William had some nice times running with Peter Sagal, and their friendship has continued beyond the marathon. He says that Peter is a great running companion but so funny that when running with him William was “laughing so hard it makes it hard to breathe.” When Mr. Sagal came to Austin for a taping of WWDTM, he gave William and his wife VIP tickets. He ran with William’s running group (Jeri’s Kids – just a typical running group, not one devoted to folks with disabilities) in the morning, making time to run with all of the different runners in the group, whatever their pace, and made a point of talking with everybody. When William ran the Chicago marathon, Mr. Sagal gave him four complimentary tickets to the show in Chicago.

In the middle of his thirteenth marathon, William decided he was ready for an ultra, a race distance longer than a marathon. When he was in his first ultra, around miles 24 or 25, he decided he was ready to try a 50 miler. He is now training for the Rocky Raccoon 50-mile trail race, now known as the Rocky 50 Trail Run, By Altra, coming up next February. One of the things that occurred to him while he was running the Prickly Pear ultra was that he had been in three marathons with divisions for blind and visually impaired (VI) runners and that division made a big difference for him. It made it easier to find sighted guides and to start the race and provided all kinds of support and help along the way. William notes that a lot of the blind and VI runners have the physical ability to run a marathon, but having their own division provides them with necessary support such as guides and registration assistance. He notes that if they can do it in Chicago and Sacramento and Boston, it’s about time we do this in Austin. He says that we “gotta bring that to this city. It’s a great marathon and we need to include this as well.”

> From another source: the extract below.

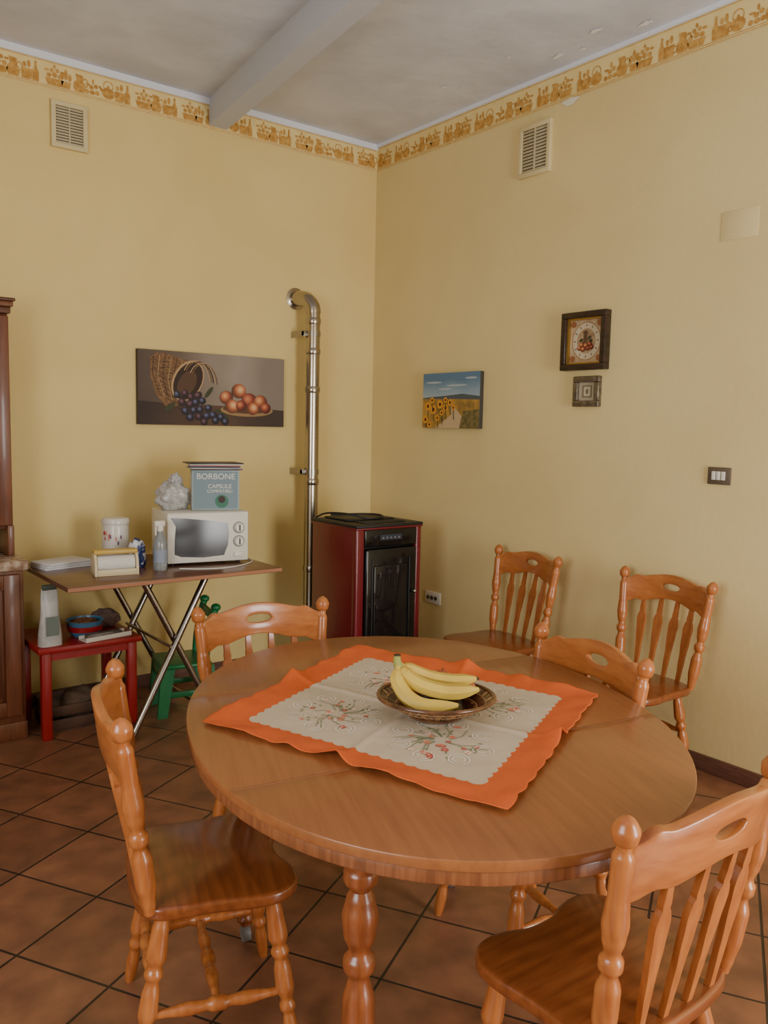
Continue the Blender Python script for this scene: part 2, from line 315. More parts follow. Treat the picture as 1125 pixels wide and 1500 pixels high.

Initially, William tried to find running guides on his own without success. He then tried working with a running group, but that didn’t work out, either. He finally contacted the Austin Marathon and talked to John Conley, the former race director, who found 5 or 6 people who volunteered immediately. William ran that Marathon with Adam Chase (great name) who guided him through the end. After that race William contacted High Five Events, the current group putting on the Austin Marathon, who sent out an email and he heard back a great response.

What’s more, the Austin Marathon and Half Marathon William now have separate divisions in 2017 for visually impaired runners, and the Paramount 5K is also considering these divisions. (Read below for more details.)

Training for long-distance races also presents some challenges. William says that he is not completely blind but is visually impaired. Because of low vision, he sees optical illusions, perceiving an obstacle from a distance but thinking it is one thing from far away but finding it is something different up close. He has thought something was a person but turned out to be a traffic cone, and once could have sworn he saw a Great Dane dog that was something else entirely. Curbs are tough because he can’t always tell if he needs to go up or down. In the Austin Marathon near the Texas State Capitol building, he went head over heels but still ran his best time. For a long time, William did his training on his own. Now he runs with the local running group Jerry’s Kids a couple of days a week unless his work schedule gets in the way. He William do his speed work on a track and distance running on trails or streets. He is surprised how much he likes trail running. He has fallen while running more than once. In the beginning it seemed like he fell every 3 months, now it is more like every 6 to 9 months. Interviewer’s note: he falls less than I do and I’m not visually impaired.

William provided some recommendations for being a running guide. A Guide needs to be faster than the person they are guiding and for a marathon needs to be able to easily finish marathon 20-30 minutes faster than the person being guided. A guide needs to be able to run while speaking, offering guidance, and stay alert to hazards and what is going on around him. Guides keep contact with the runners they are leading either verbally or using a tether, like a rope or a towel. Occasionally guides William keep direct physical contact by holding on to a shoulder or arm. Generally, the guide runs slightly ahead of the guided runner, announcing obstacles, turns, and crowded areas, as well as hopefully whether a curb is up or down. William recommends that runners and guides practice running together several times before a marathon to develop a comfortable technique. The best thing to do is put runner and sighted guide together and let them work out the system that suits both.

Here are some more facts about William:

  • His personal best in the marathon is 3:47.
  • His preferred GPS device is an iPhone with the Run Keeper app. It verbally announces every half mile pace and distance, which can make a big difference towards the end of a marathon.
  • His most significant running accomplishments include the Dallas Whiterock Marathon when it rained with temperatures in the 40s for the entire race; the Boston Marathon of course; and his ultra-marathons.
  • His long-term goal is to continue to run into his eighties, and he has looked longingly at 100 mile races.

It was a real pleasure interviewing William Greer. Happy Running!

Blind and Visually Impaired Divisions

Two organizations help in setting up divisions for a race: Achilles and the United States Association of Blind Athletes.

The Austin Marathon and Half Marathon will offer three divisions for visually impaired runners according to the standards established by the United States Association of Blind Athletes and used by the Boston Marathon. These divisions are:

  • B1 for runners with no vision or practically no vision;
  • B2 for runners with roughly 20/60 vision in their best eye, seeing better than light/dark and vague shapes; and
  • B3 for runners with overall 20/200 vision, able to recognize many objects but without clarity.

High Five and the local organizations’ big challenge right now is building interest in these divisions for both the full marathon and the half marathon. Because these divisions are new, getting the word out and recruiting runners to the events takes effort.

People with disabilities have a higher rate of unemployment, presenting additional challenges with the costs associated with recreational running. Out-of-town runners often need help finding affordable lodging in town. The Texas School for the Blind can sometimes offer assistance.